You’ve got the picture though.  For Luther, when we’re sitting on the loo doing our thing, God stands on one side with a promise of salvation (saying all you have to do is believe in my promise), and the Devil stands on the other side (saying, don’t you believe God’s promise, it’s too good to be true).  The Devil is the one who sounds rational—he insists on what we already know–there’s some kind of hitch, some kind of small print God’s not telling us about. 

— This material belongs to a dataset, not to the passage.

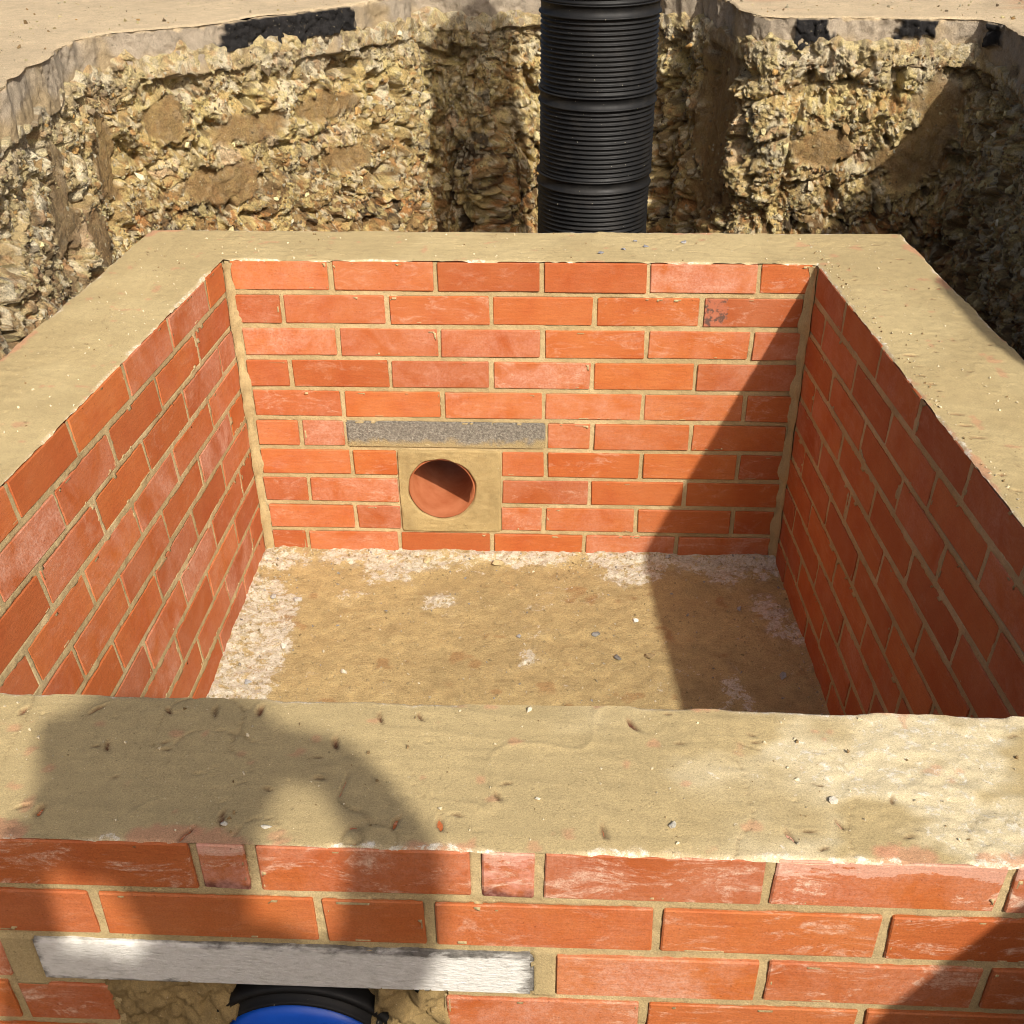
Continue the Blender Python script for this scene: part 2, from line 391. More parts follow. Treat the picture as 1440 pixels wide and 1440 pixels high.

A contemporary of William Ellery Channing, the Universalist minister, Hosea Ballou, challenged the view of people like us.  In an article, “Salvation Irrespective of Character,” he argued that God was like a Father who loves all of His children whether they are saints or sinners:  “Your child has fallen into the mire, and its body and its garments are defiled.  You cleanse it and array it in clean robes.  The query is, Do you love your child because you have washed it?  Or, did you wash it because you loved it?

Most of us are adept at keeping our minds and hands busy but a visit to the crapper offers a chance to pause.  If, in the toilet, we reflect on our lives for just a few seconds, we come face to face with the degraded choices we’re being asked to make, and with the degrading choices we’ve already made.  And that’s when, if we’re honest, we call into question our ability to choose the right thing and our ability to do it.  We’ll wonder whether our consciences can reliably discern what’s right from wrong.  And we’ll wonder whether we have the self-discipline to do what’s right.  God overlooks all these difficulties, Luther teaches.  Sitting in the privy, this hard truth was revealed to him.  In the privy, he realized that, more often than not, he was powerless.  He also realized that, even here, in this disgusting, unsanitary place, God came to his aid. 

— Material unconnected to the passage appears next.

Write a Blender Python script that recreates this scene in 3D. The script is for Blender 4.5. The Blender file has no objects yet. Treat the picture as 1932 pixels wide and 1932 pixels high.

No bull.  For Luther, the crapper is a place of faith.  He insisted that God is there.  The devil too.  And God wins (and we win) if we trust in God’s promise. 

Can you?  And what about that promise?  Do you buy it?

Reference:  Heiko A. Oberman, “The Devil and the Cloaca,” in Luther:  Man between God and the Devil, trans. Eileen Walliser-Schwarzbart (New Haven:  Yale University Press, 1989), 151-7.